In a recent ruling, the Bombay High Court held that GST return data is confidential and cannot be accessed under the Right to Information Act, 2005 unless the case falls within the exceptions mentioned in Section 158(3) of the Goods and Services Tax Act, 2017 or is supported by a larger public interest.

The Bombay High Court held that GST return data cannot be disclosed under the RTI Act, 2005, unless:

✅ it is specifically allowed under Section 158(3) of the GST Act, or

✅ the applicant proves that disclosure serves a larger public interest.

Background of the case:

The petitioner, Adarsh S/o Gautam Pimpare, had sought details of GST returns filed by six industries in Latur (Maharashtra) through an RTI application.

He alleged misuse of public funds and non-filing of returns, claiming the information should be made public.

However, the tax department rejected the request citing that GST returns are third party information, protected under Sections 8(1)(j) and 11 of the RTI Act, and Section 158(1) of the GST Act, which prohibits such disclosures.

Court’s Findings

Justice Arun R. Pedneker observed that:

➤ The PIO acted rightly by issuing notices under Section 11 RTI, since the info belonged to third parties.

➤ The GST Act, being a special law, overrides the general provisions of the RTI Act in case of conflict.

➤ Unless covered by Section 158(3) or justified by larger public interest, GST returns remain confidential.

➤ The petitioner failed to provide credible proof of public interest — his allegations were “bald and unsubstantiated.”

> Hence, the writ petition was dismissed and the rule discharged.

Key Takeaways from the decision:

➤ Confidentiality Protected: GST return data is treated as confidential.

➤ Public Interest Is Crucial: Generic allegations won’t suffice — strong evidence is needed to claim “larger public interest.”

➤ Special vs. General Law: The GST Act prevails over RTI 📖 wherever there’s overlap.

➤ Third-Party Info: Any RTI request about another taxpayer will trigger Section 11 notice.

➤ RTI Applicants Beware: Without fitting Section 158(3) or proving genuine public interest, disclosure will likely be denied.
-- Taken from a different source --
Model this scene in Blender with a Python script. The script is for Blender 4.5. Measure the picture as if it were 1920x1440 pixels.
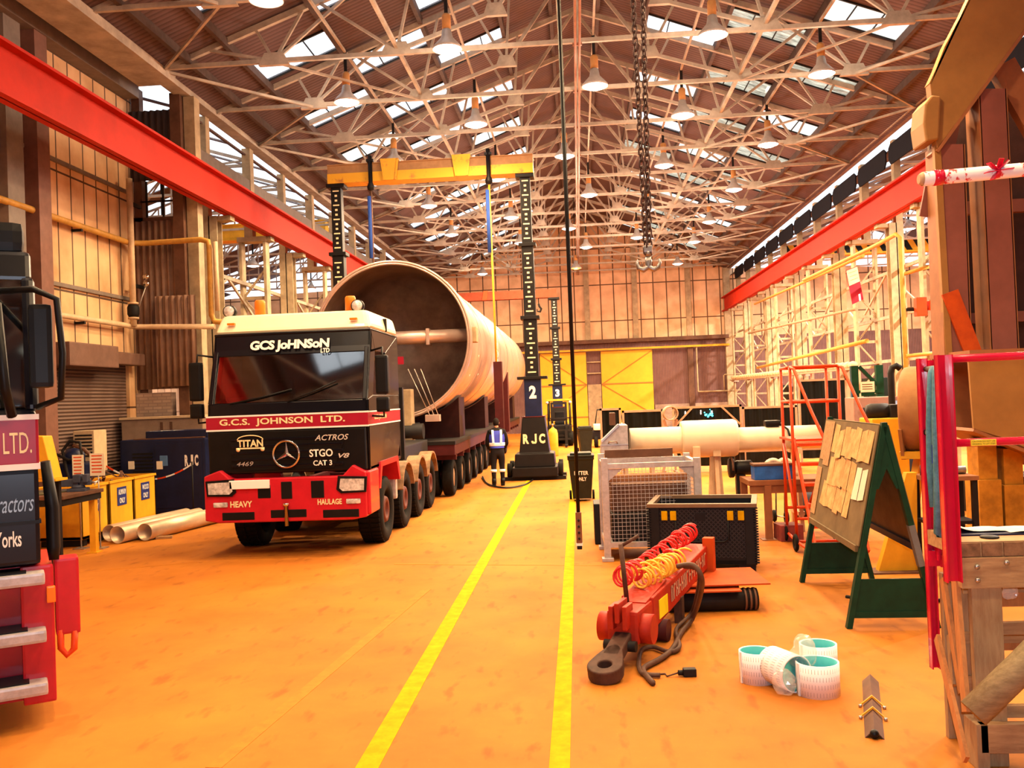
import bpy, bmesh, math, random
from mathutils import Vector as V, Matrix as MX
random.seed(7)
for o in list(bpy.data.objects): bpy.data.objects.remove(o)
SC = bpy.context.scene
COL = SC.collection
PI = math.pi
# ------------------------------------------------------------ camera
F, CH = 1700.0, 2.3                                   # focal length in pixels of the 1920 wide frame, eye height
a = V((124, -20, F)).normalized()                     # the hall's long axis seen from the camera (right, up, forward)
u = V((-.038, 1, (.038 * 124 + 20) / F)).normalized() # the plumb line
x_ = a.cross(u)
if x_.x < 0: x_ = -x_
RW = MX((x_, a, u))                                   # camera vector -> world vector
cam = bpy.data.cameras.new('camera'); co = bpy.data.objects.new('camera', cam); COL.objects.link(co)
cam.sensor_width = 36; cam.lens = 36 * F / 1920; cam.clip_end = 300; cam.clip_start = .05
r, up, fw = RW @ V((1, 0, 0)), RW @ V((0, 1, 0)), RW @ V((0, 0, 1))
co.matrix_world = MX(((r.x, up.x, -fw.x, 0), (r.y, up.y, -fw.y, 0), (r.z, up.z, -fw.z, CH), (0, 0, 0, 1)))
SC.camera = co
def ray(px, py): return RW @ V((px - 960, 720 - py, F))
def at(px, py, y):                                    # the point of the plane Y = y behind a pixel
    d = ray(px, py); return V((0, 0, CH)) + d * (y / d.y)
def gr(px, py, z=0):                                  # the point of the plane Z = z behind a pixel
    d = ray(px, py); return V((0, 0, CH)) + d * ((z - CH) / d.z)
# ------------------------------------------------------------ world, exposure
w = bpy.data.worlds.new('sky'); SC.world = w; w.use_nodes = True
w.node_tree.nodes['Background'].inputs[0].default_value = (.86, .93, 1, 1)
w.node_tree.nodes['Background'].inputs[1].default_value = 2.0
SC.view_settings.view_transform = 'Standard'; SC.view_settings.look = 'None'
SC.view_settings.gamma = 1; SC.view_settings.use_curve_mapping = False
SC.view_settings.exposure = -0.05
cy = SC.cycles
cy.max_bounces = 6; cy.diffuse_bounces = 3; cy.glossy_bounces = 3; cy.transmission_bounces = 4; cy.transparent_max_bounces = 12
cy.use_denoising = True; cy.sample_clamp_indirect = 6; cy.caustics_reflective = False; cy.caustics_refractive = False
# the camera's own flash gun
fl = bpy.data.lights.new('camera_flash', 'POINT'); fl.energy = 600; fl.color = (.80, .86, 1); fl.shadow_soft_size = .04
flo = bpy.data.objects.new('camera_flash', fl); COL.objects.link(flo); flo.location = (.06, .05, CH + .12)
SODIUM = (1, .66, .33)
LAMP_W = 430
# ------------------------------------------------------------ materials
def nd(nt, t, **k):
    n = nt.nodes.new(t)
    for a_, b_ in k.items(): setattr(n, a_, b_)
    return n
def mat(name, col, rough=.6, metal=0, var=.12, scale=5, bump=0, col2=None, emit=0, ecol=None, spec=.22, coat=0, thr=(.35, .7), stretch=(1, 1, 1)):
    m = bpy.data.materials.new(name); m.use_nodes = True; nt = m.node_tree; b = nt.nodes['Principled BSDF']
    b.inputs['Roughness'].default_value = rough; b.inputs['Metallic'].default_value = metal
    b.inputs['Specular IOR Level'].default_value = spec; b.inputs['Coat Weight'].default_value = coat
    tc = nd(nt, 'ShaderNodeTexCoord'); mp = nd(nt, 'ShaderNodeMapping'); mp.inputs['Scale'].default_value = stretch
    nt.links.new(tc.outputs['Object'], mp.inputs[0])
    no = nd(nt, 'ShaderNodeTexNoise'); no.inputs['Scale'].default_value = scale; no.inputs['Detail'].default_value = 5; no.inputs['Roughness'].default_value = .65
    nt.links.new(mp.outputs[0], no.inputs['Vector'])
    rp = nd(nt, 'ShaderNodeValToRGB'); rp.color_ramp.elements[0].position = thr[0]; rp.color_ramp.elements[1].position = thr[1]
    c2 = col2 or tuple(c * (1 - var * 2) for c in col)
    rp.color_ramp.elements[0].color = (*c2, 1); rp.color_ramp.elements[1].color = (*col, 1)
    nt.links.new(no.outputs['Fac'], rp.inputs[0]); nt.links.new(rp.outputs[0], b.inputs['Base Color'])
    if bump:
        bp = nd(nt, 'ShaderNodeBump'); bp.inputs['Strength'].default_value = bump; bp.inputs['Distance'].default_value = .01
        nt.links.new(no.outputs['Fac'], bp.inputs['Height']); nt.links.new(bp.outputs[0], b.inputs['Normal'])
    if emit:
        b.inputs['Emission Color'].default_value = (*(ecol or col), 1); b.inputs['Emission Strength'].default_value = emit
    return m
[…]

What Section 158(3) Means:

Section 158(1) bars officers from disclosing GST returns or related documents.

Section 158(3) allows limited exceptions like sharing info with specified authorities or for legal proceedings.
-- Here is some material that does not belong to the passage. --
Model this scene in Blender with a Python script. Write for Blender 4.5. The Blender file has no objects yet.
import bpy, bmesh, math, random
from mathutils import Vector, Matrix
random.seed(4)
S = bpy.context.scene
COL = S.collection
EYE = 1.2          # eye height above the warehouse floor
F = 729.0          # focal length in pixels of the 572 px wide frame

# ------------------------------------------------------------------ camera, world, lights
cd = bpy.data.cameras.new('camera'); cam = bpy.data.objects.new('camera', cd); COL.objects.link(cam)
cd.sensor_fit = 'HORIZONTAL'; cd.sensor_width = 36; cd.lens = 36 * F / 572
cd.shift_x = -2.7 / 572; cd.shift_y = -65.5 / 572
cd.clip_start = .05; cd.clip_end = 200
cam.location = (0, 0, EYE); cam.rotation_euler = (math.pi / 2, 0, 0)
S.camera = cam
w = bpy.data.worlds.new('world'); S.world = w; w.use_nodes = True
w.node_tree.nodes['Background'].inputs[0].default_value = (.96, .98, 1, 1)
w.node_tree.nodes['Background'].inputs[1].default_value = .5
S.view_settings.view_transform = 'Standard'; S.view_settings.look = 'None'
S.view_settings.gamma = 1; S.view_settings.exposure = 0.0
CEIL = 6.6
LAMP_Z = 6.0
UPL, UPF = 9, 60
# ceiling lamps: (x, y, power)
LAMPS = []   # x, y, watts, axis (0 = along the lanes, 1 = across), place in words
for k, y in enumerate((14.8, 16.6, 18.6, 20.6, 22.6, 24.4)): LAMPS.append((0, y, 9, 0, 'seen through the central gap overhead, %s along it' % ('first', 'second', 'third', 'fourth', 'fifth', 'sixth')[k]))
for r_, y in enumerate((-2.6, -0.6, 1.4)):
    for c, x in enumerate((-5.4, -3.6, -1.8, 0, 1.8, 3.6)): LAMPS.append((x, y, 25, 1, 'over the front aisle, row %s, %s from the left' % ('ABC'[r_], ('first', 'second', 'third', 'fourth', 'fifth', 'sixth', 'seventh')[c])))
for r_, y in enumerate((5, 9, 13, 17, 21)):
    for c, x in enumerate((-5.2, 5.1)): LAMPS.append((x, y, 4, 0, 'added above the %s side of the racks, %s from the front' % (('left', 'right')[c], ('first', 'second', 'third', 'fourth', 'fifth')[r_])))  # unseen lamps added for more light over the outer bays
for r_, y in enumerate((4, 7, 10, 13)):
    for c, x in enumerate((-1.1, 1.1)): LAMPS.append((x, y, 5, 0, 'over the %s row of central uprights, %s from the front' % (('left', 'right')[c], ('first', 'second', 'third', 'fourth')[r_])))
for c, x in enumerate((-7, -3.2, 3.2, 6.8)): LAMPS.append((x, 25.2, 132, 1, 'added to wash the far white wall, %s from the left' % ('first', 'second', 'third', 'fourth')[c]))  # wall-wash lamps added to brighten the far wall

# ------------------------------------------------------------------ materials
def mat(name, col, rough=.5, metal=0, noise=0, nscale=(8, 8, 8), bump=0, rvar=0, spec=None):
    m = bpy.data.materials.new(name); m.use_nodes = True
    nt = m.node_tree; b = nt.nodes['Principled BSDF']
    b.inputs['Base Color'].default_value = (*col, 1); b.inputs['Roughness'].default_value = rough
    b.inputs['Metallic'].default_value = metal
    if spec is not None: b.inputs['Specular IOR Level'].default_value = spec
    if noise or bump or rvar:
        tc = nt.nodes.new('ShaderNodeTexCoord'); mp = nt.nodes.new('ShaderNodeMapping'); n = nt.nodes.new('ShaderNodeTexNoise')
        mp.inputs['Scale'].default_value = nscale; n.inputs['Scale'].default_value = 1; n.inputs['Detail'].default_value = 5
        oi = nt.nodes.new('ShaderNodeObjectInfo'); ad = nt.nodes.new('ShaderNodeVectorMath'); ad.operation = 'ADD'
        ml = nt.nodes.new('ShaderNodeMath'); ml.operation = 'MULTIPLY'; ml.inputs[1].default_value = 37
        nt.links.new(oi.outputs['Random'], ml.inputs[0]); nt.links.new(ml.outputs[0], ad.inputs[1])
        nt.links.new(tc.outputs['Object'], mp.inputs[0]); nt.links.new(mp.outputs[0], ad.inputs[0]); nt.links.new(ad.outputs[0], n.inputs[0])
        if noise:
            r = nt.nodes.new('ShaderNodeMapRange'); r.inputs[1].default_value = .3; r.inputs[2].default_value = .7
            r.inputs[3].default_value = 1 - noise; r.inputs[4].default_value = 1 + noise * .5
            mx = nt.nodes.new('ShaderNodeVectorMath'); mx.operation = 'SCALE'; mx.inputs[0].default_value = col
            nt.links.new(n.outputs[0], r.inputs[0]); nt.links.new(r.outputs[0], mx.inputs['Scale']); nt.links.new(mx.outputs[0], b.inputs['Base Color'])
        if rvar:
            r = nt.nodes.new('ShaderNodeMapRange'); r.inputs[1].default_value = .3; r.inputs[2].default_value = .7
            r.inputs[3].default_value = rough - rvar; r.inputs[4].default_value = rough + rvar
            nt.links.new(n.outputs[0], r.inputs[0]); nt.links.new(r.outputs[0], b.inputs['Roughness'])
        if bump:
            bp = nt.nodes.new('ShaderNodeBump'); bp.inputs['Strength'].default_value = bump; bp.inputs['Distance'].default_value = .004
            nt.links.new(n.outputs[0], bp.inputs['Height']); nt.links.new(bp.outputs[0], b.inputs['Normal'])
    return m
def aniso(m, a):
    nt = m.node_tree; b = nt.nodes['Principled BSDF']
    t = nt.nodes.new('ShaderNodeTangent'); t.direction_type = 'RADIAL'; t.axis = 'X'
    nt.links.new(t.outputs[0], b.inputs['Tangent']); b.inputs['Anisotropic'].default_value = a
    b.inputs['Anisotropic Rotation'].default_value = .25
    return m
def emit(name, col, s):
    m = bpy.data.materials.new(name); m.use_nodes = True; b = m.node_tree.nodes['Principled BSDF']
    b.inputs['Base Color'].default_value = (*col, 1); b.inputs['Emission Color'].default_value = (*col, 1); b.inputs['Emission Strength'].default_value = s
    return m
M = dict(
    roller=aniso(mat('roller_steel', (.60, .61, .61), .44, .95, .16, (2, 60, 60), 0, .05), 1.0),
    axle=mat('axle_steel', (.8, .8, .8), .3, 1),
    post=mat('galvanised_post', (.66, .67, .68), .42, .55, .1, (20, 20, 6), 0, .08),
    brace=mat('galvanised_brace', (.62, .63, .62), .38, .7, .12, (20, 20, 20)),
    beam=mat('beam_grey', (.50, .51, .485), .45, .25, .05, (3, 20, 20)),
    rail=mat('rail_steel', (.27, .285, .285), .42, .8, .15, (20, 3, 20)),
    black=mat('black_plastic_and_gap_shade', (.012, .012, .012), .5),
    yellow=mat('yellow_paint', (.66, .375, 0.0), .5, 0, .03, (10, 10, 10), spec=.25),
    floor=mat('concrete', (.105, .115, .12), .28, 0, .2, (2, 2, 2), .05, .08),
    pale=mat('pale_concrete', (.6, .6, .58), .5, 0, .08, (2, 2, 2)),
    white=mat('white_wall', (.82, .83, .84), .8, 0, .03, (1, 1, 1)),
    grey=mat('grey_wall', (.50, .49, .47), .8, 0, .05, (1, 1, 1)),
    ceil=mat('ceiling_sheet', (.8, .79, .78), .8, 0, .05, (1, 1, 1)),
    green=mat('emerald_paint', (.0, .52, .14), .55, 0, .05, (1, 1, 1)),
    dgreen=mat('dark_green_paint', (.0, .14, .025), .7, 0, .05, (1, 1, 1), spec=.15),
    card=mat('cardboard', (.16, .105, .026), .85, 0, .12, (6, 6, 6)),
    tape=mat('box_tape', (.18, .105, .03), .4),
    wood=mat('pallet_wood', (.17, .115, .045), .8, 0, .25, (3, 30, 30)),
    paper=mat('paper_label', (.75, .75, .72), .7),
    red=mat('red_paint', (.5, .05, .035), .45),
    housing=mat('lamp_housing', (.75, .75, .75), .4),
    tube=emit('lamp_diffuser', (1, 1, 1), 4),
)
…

Unless your case fits these exceptions or proves clear public benefit, RTI access won’t be granted.

Practical Insights:

1️⃣ Be Specific: Clearly link your RTI request to public interest (e.g., misuse of govt. funds).
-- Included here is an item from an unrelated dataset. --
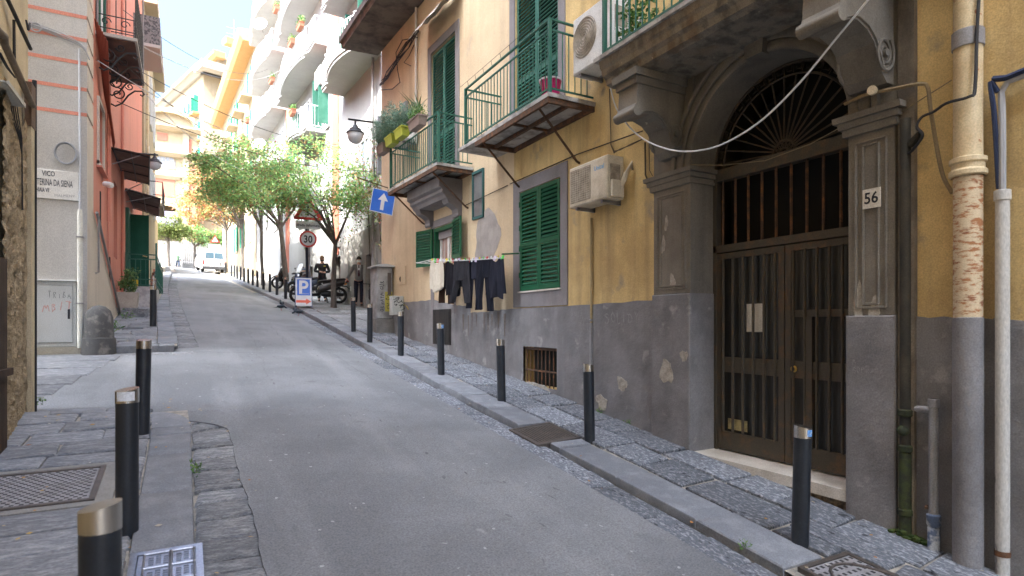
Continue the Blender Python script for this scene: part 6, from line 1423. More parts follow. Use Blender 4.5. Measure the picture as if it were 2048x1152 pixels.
for fr, a in ((K, 16), (K2, -74)): mb.prism([(-3, zc - .6), (.4, zc - .6), (.9, zc - .1), (1.3, zc), (1.3, zc + .5), (-3, zc + .6)], lambda p: fr.P(-1.2, p[0], p[1]), lambda p: fr.P(44, p[0], p[1]))
mb.build('grey_cornice', mat('grey_lead_cornice', (.30, .28, .25), bump=.1), ch, False)
mb = MB()
for fr in (K, K2): mb.prism([(-4, zt - .5), (-2.6, zt - .5), (-2.2, zt), (-2.2, zt + .5), (-4, zt + .5)], lambda p: fr.P(2.0, p[0], p[1]), lambda p: fr.P(44, p[0], p[1]))
mb.build('roof_cornice', orng, ch, False)
for t in (3, 8, 13, 18, 23, 28):
    for z in (12, 16.5, 21, 25.3, 29.4, 33.6):
        f = win(ch, K, t, z, 1.4, 2.8, 0, shg if (t * 3 + int(z)) % 4 else None, creamw, (t + int(z)) % 3 == 0)
        if z < 36: MB().box(K, t - 1.3, t + 1.3, 0, 1.0, z - .3, z).build('balcony', orng if (t + z) % 2 else creamw, f, False)
    win(ch, K, t + 2, 40.6, 1.2, 2.0, -3.2, shg, creamw)
for t in (4, 10, 16):
    for z in (12, 16.5, 21, 25.3, 29.4, 33.6): win(ch, K2, t, z, 1.4, 2.8, 0, shg if (t + int(z)) % 3 else None, creamw)
    win(ch, K2, t + 1, 40.6, 1.6, 2.2, -3.2, None, creamw)
an = thing('roof_aerial', 'thin television aerial on the roof of the tall cream house', 'aerial', (k_.x, k_.y + 6, zt))
mb = MB(); c = K.P(4, -6, zt + .4); mb.tube([c, c + Vector((0, 0, 7))], .06, 4); [mb.tube([c + Vector((-1.2, 0, 3.5 + i)), c + Vector((1.2, 0, 3.5 + i))], .04, 4) for i in range(3)]; mb.build('mast', greyp, an)
# church front at the head of the street
H = Fr(0, 90, 90, 1)
cf = thing('church_front', 'baroque church front with brick pink panels, an arch and a banner at the street head', 'church', (-1, 90, 8))
AC = (-2.05 * -1, 11.9); ax, az, ar = 2.02, 14.1, 1.62
mb = MB(); n_ = 20; a_ = [(ax + ar * math.cos(math.pi * i / n_), az + ar * math.sin(math.pi * i / n_)) for i in range(n_ + 1)]
mb.add([H.P(-1.4, 0, 4), H.P(ax - ar, 0, 4), H.P(ax - ar, 0, 26.2), H.P(-1.4, 0, 26.2)], [(0, 1, 2, 3)]); mb.add([H.P(ax + ar, 0, 4), H.P(9, 0, 4), H.P(9, 0, 26.2), H.P(ax + ar, 0, 26.2)], [(0, 1, 2, 3)])
for (a, b), (c, d) in zip(a_, a_[1:]): mb.add([H.P(a, 0, b), H.P(c, 0, d), H.P(c, 0, 26.2), H.P(a, 0, 26.2)], [(0, 1, 2, 3)])
mb.add([H.P(-1.4, 0, 4), H.P(-1.4, -9, 4), H.P(-1.4, -9, 26.2), H.P(-1.4, 0, 26.2)], [(0, 1, 2, 3)]); mb.add([H.P(-1.4, 0, 26.2), H.P(-1.4, -9, 26.2), H.P(9, -9, 26.2), H.P(9, 0, 26.2)], [(0, 1, 2, 3)])
mb.build('wall', cream, cf, False)
MB().box(H, ax - ar - .2, ax + ar + .2, -1.2, -1.0, 4, 16.2).build('porch_shade', mat('dim_porch', (.16, .12, .07), bump=.1), cf, False)
for r0, r1 in ((0, .3), (.36, .6)):
    mb = MB(); mb.strip([[H.P(ax + (ar + r) * math.cos(math.pi * i / n_), o, az + (ar + r) * math.sin(math.pi * i / n_)) for r, o in ((r0, 0), (r0, .2), (r1, .2), (r1, 0))] for i in range(n_ + 1)]); mb.build('arch_moulding', creamw, cf)
for a, b, c, d in ((1.2, 3.6, 16.9, 19.2), (-1.25, -.55, 8, 21.5), (2.0, 3.2, 24.2, 25.2), (-.8, .1, 22.9, 24.8)): MB().box(H, a, b, .005, .06, c, d).build('pink_panel', redp, cf, False)
for a, b in ((-.45, .25), (4.0, 5.0)): MB().box(H, a, b, .01, .25, 6, 26.2).build('pilaster', creamw, cf, False)
for z, e in ((19.6, .4), (22.6, .75), (26.0, .9)): 
    mb = MB(); mb.prism([(0, z - .5), (e * .5, z - .4), (e, z), (e, z + .2), (0, z + .35)], lambda p: H.P(-1.9, p[0], p[1]), lambda p: H.P(9, p[0], p[1])); mb.build('cornice', creamw, cf, False)
mb = MB(); mb.prism([(1.1, 20.6), (3.4, 20.6), (3.4, 21.7), (2.9, 22.2), (1.6, 22.2), (1.1, 21.7)], lambda p: H.P(p[0], .01, p[1]), lambda p: H.P(p[0], .05, p[1])); wn = mb.build('window', mat('leaded_glass', (.32, .33, .34), (.2, .2, .22), .45, .6, 9, rough=.2, bump=0), cf, False)
mb = MB()
for k in range(5): mb.box(H, 1.2 + k * .52, 1.26 + k * .52, .05, .09, 20.6, 22.1)
mb.build('mullion', creamw, wn, False)
mb = MB(); mb.strip([[H.P(2.0 + 3.1 * math.cos(math.pi * i / 16), o, 26.3 + q * math.sin(math.pi * i / 16)) for o, q in ((0, 1.6), (.6, 1.6), (.6, 2.2), (0, 2.3))] for i in range(17)]); mb.prism([(2.0 + 3.1 * math.cos(math.pi * i / 16), 26.3 + 2 * math.sin(math.pi * i / 16)) for i in range(17)], lambda p: H.P(p[0], 0, p[1]), lambda p: H.P(p[0], -.6, p[1])); mb.build('curved_pediment', creamw, cf)
bn = thing('banner', 'large grey violet banner with pale figures hung in the church arch', 'banner', (-2, 89.9, 12))
MB().box(H, .80, 3.4, .25, .30, 12.4, 14.95).build('cloth', mat('banner_grey_violet', (.22, .20, .28), (.25, .22, .3), bump=0), bn, False)
bw = mat('banner_white', (.62, .6, .66), bump=0)
blob(H, 2.75, 13.7, .42, .55, .33, 4, 20, .5).build('pale_figure', bw, bn, False); blob(H, 2.8, 13.6, .2, .26, .35, 6, 14, .4).build('dark_centre', mat('banner_dark', (.1, .1, .2), bump=0), bn, False)
for k, (z, w) in enumerate(((14.5, .45), (14.3, .6), (13.6, .35), (13.1, .3))): MB().box(H, 1.6 - w, 1.6, .31, .33, z, z + .07).build('text_line', mat('banner_red', (.5, .1, .1), bump=0) if k == 0 else bw, bn, False)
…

2️⃣ Check Section 158(3): Ensure your request fits a statutory exception.

3️⃣ Show Evidence: Bring proof — not just suspicion.

4️⃣ Expect Objections: Third parties will be notified and may resist disclosure.

5️⃣ Redaction Option: Authorities may only share non-confidential or anonymised data.

Conclusion

This judgment reinforces that confidentiality of taxpayer data under GST remains paramount. The RTI Act promotes transparency, but it cannot override statutory confidentiality provisions.

Only when a request fits Section 158(3) or meets the “larger public interest” test will disclosure of GST returns be justified.

Transparency and privacy must coexist and this ruling draws that boundary clearly.